Charles Lynch est officiellement juge de paix en Virginie, mais il s’improvise juge sommaire pendant la guerre, rendant des décisions dans son domaine sans respecter les procès classiques. Il craint que les accusés ne soient libérés ou protégés s’ils sont transférés à Richmond, d’où sa volonté d’agir sur place. Bien que ses pratiques soient initialement critiquées, notamment par Thomas Jefferson, elles sont par la suite justifiées par l’Assemblée générale, qui reconnaît le caractère d’urgence de la situation et annule les poursuites contre lui.
La « loi de Lynch » consiste à appliquer des sanctions immédiates et arbitraires, souvent sans preuve ni procès, pour maintenir l’ordre dans un contexte d’insécurité. Cette forme de justice n’obéit pas aux règles ni aux protections normales des accusés, ce qui la transforme en un pouvoir discrétionnaire dangereux, propice aux excès et aux abus.
Cette pratique se répand rapidement dans les territoires nouvellement conquis où la justice officielle est absente. Pendant la Reconstruction, après la guerre de Sécession, le lynchage devient une arme de terreur principalement dirigée contre les Afro-Américains dans le Sud, afin de maintenir la suprématie blanche. Le Ku Klux Klan et autres groupes suprémacistes utilisent ces lynchages pour intimider, brutaliser et tuer des victimes sans procès. Entre la fin du XIXe et le milieu du XXe siècle, des milliers de lynchages sont perpétrés, souvent par pendaison, symbolisant ainsi une justice populaire ravageuse.

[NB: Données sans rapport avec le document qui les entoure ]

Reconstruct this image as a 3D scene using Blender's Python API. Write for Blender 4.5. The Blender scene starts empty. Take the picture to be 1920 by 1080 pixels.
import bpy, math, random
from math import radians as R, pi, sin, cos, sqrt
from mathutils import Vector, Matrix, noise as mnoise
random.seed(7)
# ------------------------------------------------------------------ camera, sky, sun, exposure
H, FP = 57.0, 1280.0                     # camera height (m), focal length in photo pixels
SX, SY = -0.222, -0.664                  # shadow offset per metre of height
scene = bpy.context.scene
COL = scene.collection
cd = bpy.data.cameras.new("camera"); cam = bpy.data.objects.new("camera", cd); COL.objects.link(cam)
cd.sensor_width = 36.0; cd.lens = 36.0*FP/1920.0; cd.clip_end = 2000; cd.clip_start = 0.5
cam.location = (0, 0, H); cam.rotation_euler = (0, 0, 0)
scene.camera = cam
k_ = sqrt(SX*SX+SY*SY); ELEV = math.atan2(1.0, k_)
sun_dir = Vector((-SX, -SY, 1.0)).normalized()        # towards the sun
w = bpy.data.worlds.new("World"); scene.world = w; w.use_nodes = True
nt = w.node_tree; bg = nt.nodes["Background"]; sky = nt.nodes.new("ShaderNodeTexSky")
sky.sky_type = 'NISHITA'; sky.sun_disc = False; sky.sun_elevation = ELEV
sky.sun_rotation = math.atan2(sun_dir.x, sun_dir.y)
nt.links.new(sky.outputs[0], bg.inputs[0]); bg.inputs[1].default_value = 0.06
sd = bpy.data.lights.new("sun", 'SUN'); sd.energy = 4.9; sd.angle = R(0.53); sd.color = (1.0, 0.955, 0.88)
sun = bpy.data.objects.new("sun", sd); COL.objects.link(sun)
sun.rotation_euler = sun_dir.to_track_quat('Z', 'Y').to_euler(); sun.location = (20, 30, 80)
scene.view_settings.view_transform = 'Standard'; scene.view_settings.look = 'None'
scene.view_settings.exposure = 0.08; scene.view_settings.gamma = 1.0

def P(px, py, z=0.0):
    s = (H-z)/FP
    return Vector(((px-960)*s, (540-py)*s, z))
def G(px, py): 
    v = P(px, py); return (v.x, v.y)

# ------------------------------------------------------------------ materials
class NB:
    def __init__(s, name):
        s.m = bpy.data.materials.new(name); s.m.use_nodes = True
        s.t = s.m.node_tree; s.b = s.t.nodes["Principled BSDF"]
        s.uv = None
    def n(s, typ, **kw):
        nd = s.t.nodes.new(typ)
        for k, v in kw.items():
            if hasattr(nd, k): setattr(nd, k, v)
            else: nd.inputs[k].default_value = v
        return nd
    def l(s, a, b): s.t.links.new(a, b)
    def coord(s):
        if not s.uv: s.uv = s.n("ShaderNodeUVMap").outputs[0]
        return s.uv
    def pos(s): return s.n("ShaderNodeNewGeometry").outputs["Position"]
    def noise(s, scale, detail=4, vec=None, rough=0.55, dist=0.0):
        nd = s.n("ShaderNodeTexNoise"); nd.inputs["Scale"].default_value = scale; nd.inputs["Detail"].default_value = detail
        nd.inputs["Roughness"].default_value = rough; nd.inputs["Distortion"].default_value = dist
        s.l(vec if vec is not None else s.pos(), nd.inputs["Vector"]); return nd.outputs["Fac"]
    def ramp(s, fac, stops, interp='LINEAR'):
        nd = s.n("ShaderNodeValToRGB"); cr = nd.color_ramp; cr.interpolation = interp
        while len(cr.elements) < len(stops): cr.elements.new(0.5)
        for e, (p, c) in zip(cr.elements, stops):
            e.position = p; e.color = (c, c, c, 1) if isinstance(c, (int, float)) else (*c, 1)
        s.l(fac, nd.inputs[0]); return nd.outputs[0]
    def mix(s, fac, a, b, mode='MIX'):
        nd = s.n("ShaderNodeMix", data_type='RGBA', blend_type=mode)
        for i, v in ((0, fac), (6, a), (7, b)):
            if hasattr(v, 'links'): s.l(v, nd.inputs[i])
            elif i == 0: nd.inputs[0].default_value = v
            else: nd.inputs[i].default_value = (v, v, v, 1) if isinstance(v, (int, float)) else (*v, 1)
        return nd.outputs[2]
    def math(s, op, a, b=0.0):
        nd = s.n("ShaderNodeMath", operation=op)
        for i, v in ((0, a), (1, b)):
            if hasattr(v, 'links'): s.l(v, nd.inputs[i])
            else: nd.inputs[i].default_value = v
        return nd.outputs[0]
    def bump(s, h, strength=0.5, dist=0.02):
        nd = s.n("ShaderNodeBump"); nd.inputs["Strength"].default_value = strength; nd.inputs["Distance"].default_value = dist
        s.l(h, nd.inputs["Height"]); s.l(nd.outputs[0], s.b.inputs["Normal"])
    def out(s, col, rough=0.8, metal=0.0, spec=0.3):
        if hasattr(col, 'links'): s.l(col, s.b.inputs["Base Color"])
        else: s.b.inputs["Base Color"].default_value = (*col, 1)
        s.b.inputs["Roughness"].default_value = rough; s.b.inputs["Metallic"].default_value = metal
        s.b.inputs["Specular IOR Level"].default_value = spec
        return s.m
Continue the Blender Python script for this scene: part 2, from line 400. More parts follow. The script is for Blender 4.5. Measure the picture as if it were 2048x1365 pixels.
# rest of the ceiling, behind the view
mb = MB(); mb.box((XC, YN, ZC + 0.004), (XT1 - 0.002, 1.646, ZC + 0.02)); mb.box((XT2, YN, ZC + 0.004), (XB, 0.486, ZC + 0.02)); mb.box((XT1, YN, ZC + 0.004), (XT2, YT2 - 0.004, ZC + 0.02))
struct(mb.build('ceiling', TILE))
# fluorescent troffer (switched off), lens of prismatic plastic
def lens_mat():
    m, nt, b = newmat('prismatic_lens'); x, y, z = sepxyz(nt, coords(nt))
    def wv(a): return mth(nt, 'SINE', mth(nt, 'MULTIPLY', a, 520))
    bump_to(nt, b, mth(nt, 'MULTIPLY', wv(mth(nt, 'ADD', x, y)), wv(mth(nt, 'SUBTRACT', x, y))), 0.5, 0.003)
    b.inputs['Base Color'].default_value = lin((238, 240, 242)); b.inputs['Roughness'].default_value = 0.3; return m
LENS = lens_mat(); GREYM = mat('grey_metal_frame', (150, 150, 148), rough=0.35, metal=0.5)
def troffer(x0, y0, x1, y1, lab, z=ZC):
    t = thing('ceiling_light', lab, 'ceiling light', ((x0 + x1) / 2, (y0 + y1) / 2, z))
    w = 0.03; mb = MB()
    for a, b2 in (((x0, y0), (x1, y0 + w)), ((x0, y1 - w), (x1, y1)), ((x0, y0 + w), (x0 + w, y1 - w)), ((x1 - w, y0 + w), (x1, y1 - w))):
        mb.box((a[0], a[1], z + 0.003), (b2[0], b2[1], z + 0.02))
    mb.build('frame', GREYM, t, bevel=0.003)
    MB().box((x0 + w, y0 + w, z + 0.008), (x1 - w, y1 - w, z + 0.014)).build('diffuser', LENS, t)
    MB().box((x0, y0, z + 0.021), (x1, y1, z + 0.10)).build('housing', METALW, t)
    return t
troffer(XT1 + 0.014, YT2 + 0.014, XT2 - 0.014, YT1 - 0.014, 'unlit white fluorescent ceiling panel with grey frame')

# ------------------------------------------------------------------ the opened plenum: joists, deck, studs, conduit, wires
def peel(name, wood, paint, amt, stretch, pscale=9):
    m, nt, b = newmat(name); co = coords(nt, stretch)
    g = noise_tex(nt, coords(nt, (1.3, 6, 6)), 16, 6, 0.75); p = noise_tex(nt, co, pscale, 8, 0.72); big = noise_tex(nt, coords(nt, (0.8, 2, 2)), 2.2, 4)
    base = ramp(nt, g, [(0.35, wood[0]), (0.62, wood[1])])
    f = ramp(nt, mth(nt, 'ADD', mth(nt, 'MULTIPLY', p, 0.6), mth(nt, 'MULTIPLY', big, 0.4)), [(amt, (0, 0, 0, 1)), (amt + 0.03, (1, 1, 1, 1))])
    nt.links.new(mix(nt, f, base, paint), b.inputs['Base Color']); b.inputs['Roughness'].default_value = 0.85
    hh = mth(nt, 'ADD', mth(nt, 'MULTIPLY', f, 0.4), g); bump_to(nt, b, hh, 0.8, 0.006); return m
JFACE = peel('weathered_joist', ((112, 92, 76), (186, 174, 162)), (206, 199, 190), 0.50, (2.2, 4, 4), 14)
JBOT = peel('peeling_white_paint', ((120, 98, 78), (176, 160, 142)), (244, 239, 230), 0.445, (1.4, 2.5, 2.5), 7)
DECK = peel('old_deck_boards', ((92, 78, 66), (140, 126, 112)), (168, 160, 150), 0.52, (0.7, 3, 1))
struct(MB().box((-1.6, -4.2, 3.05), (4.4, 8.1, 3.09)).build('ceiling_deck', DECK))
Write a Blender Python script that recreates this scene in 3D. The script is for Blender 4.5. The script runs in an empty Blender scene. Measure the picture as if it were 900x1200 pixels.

Avec les lois des droits civiques dans les années 1960, cette pratique recule fortement mais n’a pas complètement disparu. Le terme « lynchage » s’est aussi élargi dans le langage pour qualifier, de façon péjorative, des attaques médiatiques ou verbales collectives. En 2022, les États-Unis criminalisent officiellement le lynchage au niveau fédéral avec l’Emmett Till Antilynching Act, rendant ainsi ce crime punissable partout sur le territoire.